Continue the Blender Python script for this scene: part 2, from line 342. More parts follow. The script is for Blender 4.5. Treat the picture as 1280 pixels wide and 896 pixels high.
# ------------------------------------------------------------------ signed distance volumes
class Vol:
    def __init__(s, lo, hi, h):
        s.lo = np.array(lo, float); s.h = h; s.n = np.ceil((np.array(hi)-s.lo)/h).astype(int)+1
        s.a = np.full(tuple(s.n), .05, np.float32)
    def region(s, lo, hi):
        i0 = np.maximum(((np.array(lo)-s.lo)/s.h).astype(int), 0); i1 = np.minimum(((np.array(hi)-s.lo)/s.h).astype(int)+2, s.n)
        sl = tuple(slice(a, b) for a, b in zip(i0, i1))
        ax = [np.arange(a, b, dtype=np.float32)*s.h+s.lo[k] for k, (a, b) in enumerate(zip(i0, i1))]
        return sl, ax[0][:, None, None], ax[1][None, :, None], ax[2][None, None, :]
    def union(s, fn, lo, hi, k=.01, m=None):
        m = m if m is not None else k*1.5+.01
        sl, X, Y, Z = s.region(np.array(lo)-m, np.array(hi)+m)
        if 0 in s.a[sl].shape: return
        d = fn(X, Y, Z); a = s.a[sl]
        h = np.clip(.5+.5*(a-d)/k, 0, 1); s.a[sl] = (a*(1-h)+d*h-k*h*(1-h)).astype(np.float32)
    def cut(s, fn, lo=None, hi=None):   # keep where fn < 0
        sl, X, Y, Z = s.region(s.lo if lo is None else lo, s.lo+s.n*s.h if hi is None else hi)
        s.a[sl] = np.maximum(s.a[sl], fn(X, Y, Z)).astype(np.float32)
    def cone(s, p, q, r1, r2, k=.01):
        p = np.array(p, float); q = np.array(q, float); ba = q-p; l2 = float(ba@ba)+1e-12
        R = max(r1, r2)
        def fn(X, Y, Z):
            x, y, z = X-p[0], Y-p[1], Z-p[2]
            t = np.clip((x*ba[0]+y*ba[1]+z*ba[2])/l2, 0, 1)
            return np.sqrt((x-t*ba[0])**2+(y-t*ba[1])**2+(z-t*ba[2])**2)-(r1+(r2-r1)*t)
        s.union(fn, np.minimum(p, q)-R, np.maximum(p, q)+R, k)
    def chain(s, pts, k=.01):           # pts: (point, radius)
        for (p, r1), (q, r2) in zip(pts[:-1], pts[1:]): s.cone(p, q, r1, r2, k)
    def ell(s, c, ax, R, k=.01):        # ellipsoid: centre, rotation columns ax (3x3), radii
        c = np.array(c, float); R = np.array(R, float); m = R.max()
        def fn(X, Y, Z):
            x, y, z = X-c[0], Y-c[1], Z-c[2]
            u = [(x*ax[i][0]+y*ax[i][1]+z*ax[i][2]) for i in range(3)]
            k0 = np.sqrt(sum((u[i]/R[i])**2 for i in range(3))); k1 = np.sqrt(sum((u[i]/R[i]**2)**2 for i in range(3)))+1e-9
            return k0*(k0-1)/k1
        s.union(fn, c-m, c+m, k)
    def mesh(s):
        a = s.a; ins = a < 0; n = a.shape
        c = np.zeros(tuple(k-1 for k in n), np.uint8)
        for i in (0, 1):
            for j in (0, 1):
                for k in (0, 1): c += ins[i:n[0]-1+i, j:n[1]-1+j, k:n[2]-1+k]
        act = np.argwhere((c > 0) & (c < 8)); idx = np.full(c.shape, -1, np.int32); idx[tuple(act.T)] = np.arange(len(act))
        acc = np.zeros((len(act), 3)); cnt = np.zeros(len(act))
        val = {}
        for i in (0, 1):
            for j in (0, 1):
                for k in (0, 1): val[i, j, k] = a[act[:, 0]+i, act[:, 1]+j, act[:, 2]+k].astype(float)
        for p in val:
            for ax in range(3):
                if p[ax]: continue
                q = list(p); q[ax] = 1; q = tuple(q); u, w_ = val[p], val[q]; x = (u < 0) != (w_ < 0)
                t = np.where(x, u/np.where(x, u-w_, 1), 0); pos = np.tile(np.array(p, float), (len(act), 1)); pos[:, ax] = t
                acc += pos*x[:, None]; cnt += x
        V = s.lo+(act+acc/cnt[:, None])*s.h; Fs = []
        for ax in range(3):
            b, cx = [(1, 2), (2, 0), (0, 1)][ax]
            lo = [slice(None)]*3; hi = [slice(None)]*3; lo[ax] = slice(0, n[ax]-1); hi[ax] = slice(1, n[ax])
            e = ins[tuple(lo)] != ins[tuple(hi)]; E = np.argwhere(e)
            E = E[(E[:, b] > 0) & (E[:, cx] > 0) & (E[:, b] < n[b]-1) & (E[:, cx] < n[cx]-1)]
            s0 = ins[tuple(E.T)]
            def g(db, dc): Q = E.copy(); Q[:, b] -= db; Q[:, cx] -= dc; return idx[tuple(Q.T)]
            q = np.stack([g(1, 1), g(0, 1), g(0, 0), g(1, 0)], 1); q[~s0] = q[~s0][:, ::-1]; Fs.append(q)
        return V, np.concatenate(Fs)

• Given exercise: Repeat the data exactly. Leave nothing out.

• Full response:
Continue the Blender Python script for this scene: part 2, from line 342. More parts follow. The script is for Blender 4.5. Treat the picture as 1280 pixels wide and 896 pixels high.
# ------------------------------------------------------------------ signed distance volumes
class Vol:
    def __init__(s, lo, hi, h):
        s.lo = np.array(lo, float); s.h = h; s.n = np.ceil((np.array(hi)-s.lo)/h).astype(int)+1
        s.a = np.full(tuple(s.n), .05, np.float32)
    def region(s, lo, hi):
        i0 = np.maximum(((np.array(lo)-s.lo)/s.h).astype(int), 0); i1 = np.minimum(((np.array(hi)-s.lo)/s.h).astype(int)+2, s.n)
        sl = tuple(slice(a, b) for a, b in zip(i0, i1))
        ax = [np.arange(a, b, dtype=np.float32)*s.h+s.lo[k] for k, (a, b) in enumerate(zip(i0, i1))]
        return sl, ax[0][:, None, None], ax[1][None, :, None], ax[2][None, None, :]
    def union(s, fn, lo, hi, k=.01, m=None):
        m = m if m is not None else k*1.5+.01
        sl, X, Y, Z = s.region(np.array(lo)-m, np.array(hi)+m)
        if 0 in s.a[sl].shape: return
        d = fn(X, Y, Z); a = s.a[sl]
        h = np.clip(.5+.5*(a-d)/k, 0, 1); s.a[sl] = (a*(1-h)+d*h-k*h*(1-h)).astype(np.float32)
    def cut(s, fn, lo=None, hi=None):   # keep where fn < 0
        sl, X, Y, Z = s.region(s.lo if lo is None else lo, s.lo+s.n*s.h if hi is None else hi)
        s.a[sl] = np.maximum(s.a[sl], fn(X, Y, Z)).astype(np.float32)
    def cone(s, p, q, r1, r2, k=.01):
        p = np.array(p, float); q = np.array(q, float); ba = q-p; l2 = float(ba@ba)+1e-12
        R = max(r1, r2)
        def fn(X, Y, Z):
            x, y, z = X-p[0], Y-p[1], Z-p[2]
            t = np.clip((x*ba[0]+y*ba[1]+z*ba[2])/l2, 0, 1)
            return np.sqrt((x-t*ba[0])**2+(y-t*ba[1])**2+(z-t*ba[2])**2)-(r1+(r2-r1)*t)
        s.union(fn, np.minimum(p, q)-R, np.maximum(p, q)+R, k)
    def chain(s, pts, k=.01):           # pts: (point, radius)
        for (p, r1), (q, r2) in zip(pts[:-1], pts[1:]): s.cone(p, q, r1, r2, k)
    def ell(s, c, ax, R, k=.01):        # ellipsoid: centre, rotation columns ax (3x3), radii
        c = np.array(c, float); R = np.array(R, float); m = R.max()
        def fn(X, Y, Z):
            x, y, z = X-c[0], Y-c[1], Z-c[2]
            u = [(x*ax[i][0]+y*ax[i][1]+z*ax[i][2]) for i in range(3)]
            k0 = np.sqrt(sum((u[i]/R[i])**2 for i in range(3))); k1 = np.sqrt(sum((u[i]/R[i]**2)**2 for i in range(3)))+1e-9
            return k0*(k0-1)/k1
        s.union(fn, c-m, c+m, k)
    def mesh(s):
        a = s.a; ins = a < 0; n = a.shape
        c = np.zeros(tuple(k-1 for k in n), np.uint8)
        for i in (0, 1):
            for j in (0, 1):
                for k in (0, 1): c += ins[i:n[0]-1+i, j:n[1]-1+j, k:n[2]-1+k]
        act = np.argwhere((c > 0) & (c < 8)); idx = np.full(c.shape, -1, np.int32); idx[tuple(act.T)] = np.arange(len(act))
        acc = np.zeros((len(act), 3)); cnt = np.zeros(len(act))
        val = {}
        for i in (0, 1):
            for j in (0, 1):
                for k in (0, 1): val[i, j, k] = a[act[:, 0]+i, act[:, 1]+j, act[:, 2]+k].astype(float)
        for p in val:
            for ax in range(3):
                if p[ax]: continue
                q = list(p); q[ax] = 1; q = tuple(q); u, w_ = val[p], val[q]; x = (u < 0) != (w_ < 0)
                t = np.where(x, u/np.where(x, u-w_, 1), 0); pos = np.tile(np.array(p, float), (len(act), 1)); pos[:, ax] = t
                acc += pos*x[:, None]; cnt += x
        V = s.lo+(act+acc/cnt[:, None])*s.h; Fs = []
        for ax in range(3):
            b, cx = [(1, 2), (2, 0), (0, 1)][ax]
            lo = [slice(None)]*3; hi = [slice(None)]*3; lo[ax] = slice(0, n[ax]-1); hi[ax] = slice(1, n[ax])
            e = ins[tuple(lo)] != ins[tuple(hi)]; E = np.argwhere(e)
            E = E[(E[:, b] > 0) & (E[:, cx] > 0) & (E[:, b] < n[b]-1) & (E[:, cx] < n[cx]-1)]
            s0 = ins[tuple(E.T)]
            def g(db, dc): Q = E.copy(); Q[:, b] -= db; Q[:, cx] -= dc; return idx[tuple(Q.T)]
            q = np.stack([g(1, 1), g(0, 1), g(0, 0), g(1, 0)], 1); q[~s0] = q[~s0][:, ::-1]; Fs.append(q)
        return V, np.concatenate(Fs)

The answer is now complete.